II – Contrato de sociedade, em matéria não regulada na lei ou tratado em meras normas supletivas;

III — Deliberações dos sócios, perante questões não reguladas nem pela lei, nem pelo contrato de sociedade e, ainda, quando estando em causa normas supletivas, o contrato de sociedade admita a sua derrogação por deliberações, nos termos do 9.°/3;

 IV — Direito supletivo, de acordo com a sequência indicada para o Direito imperativo, na falta de norma contratual aplicável.”

O art. 1005º, nº3, do Código Civil consigna: “Se a sociedade tiver apenas dois sócios, a exclusão de qualquer deles só pode ser pronunciada pelo tribunal.”

No “Código Civil Anotado”, vol. II, de Pires de Lima e Antunes Varela, pág. 321, pode ler-se:

“No caso previsto no n.º3, não há deliberação a comunicar, porque a sociedade (o outro sócio) não pode deliberar. O tribunal é que o vai fazer, e, por conseguinte, o prazo conta-se a partir da notificação da sentença.”

Pelo quanto dissemos o Acórdão recorrido não merece censura.
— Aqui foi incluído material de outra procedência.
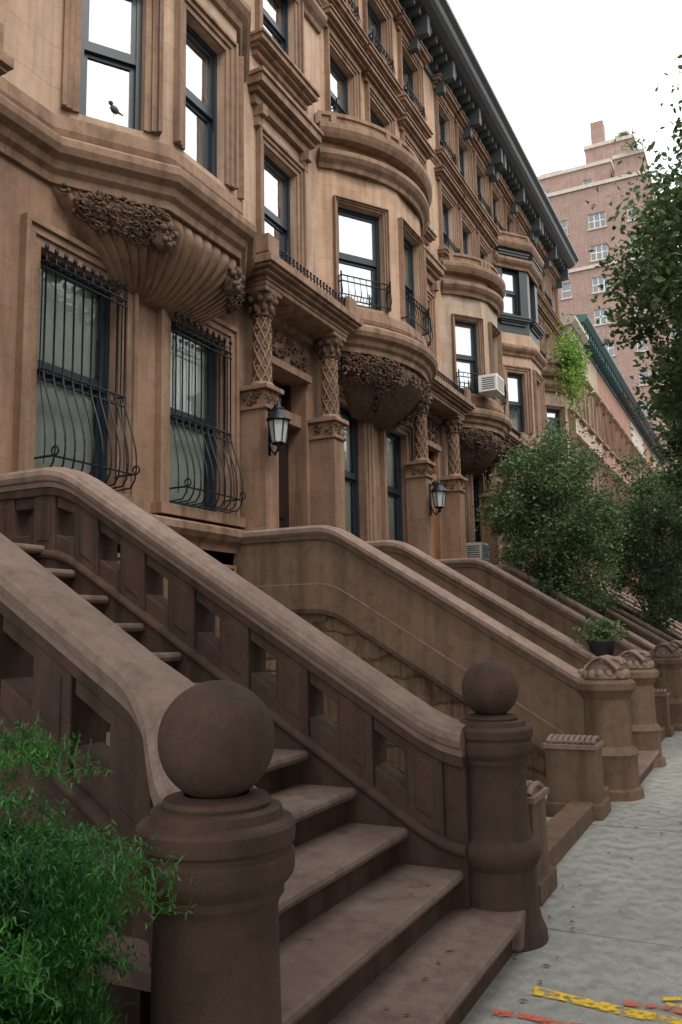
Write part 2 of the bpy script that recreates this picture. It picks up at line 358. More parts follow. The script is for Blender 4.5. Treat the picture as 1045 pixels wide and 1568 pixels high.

Sumário – art. 663º, nº7, do Código de Processo Civil

Decisão:

Nega-se a revista.

Custas pela Ré/recorrente.

                       

Supremo Tribunal de Justiça, 26 de fevereiro 2019

Fonseca Ramos (Relator)

Ana Paula Boularot

Pinto de Almeida

___________________
[1] Relator – Fonseca Ramos
Ex.mos Adjuntos:
Conselheira Ana Paula Boularot
Conselheiro Pinto de Almeida
[2] Há patente lapso de escrita no ponto 7) da matéria de facto quanto à data da Assembleia-geral, que foi convocada para 4.1.2013 e não 4.1.2012, como decorre do documento de fls. 27 e, ainda do ponto 8) da matéria de facto, estando aí correctamente indicada.
[3] “Os casos que a presente lei não preveja são regulados segundo a norma desta lei aplicável aos casos análogos e, na sua falta, segundo as normas do Código Civil sobre o contrato de sociedade no que não seja contrário nem aos princípios gerais da presente lei nem aos princípios informadores do tipo adoptado.”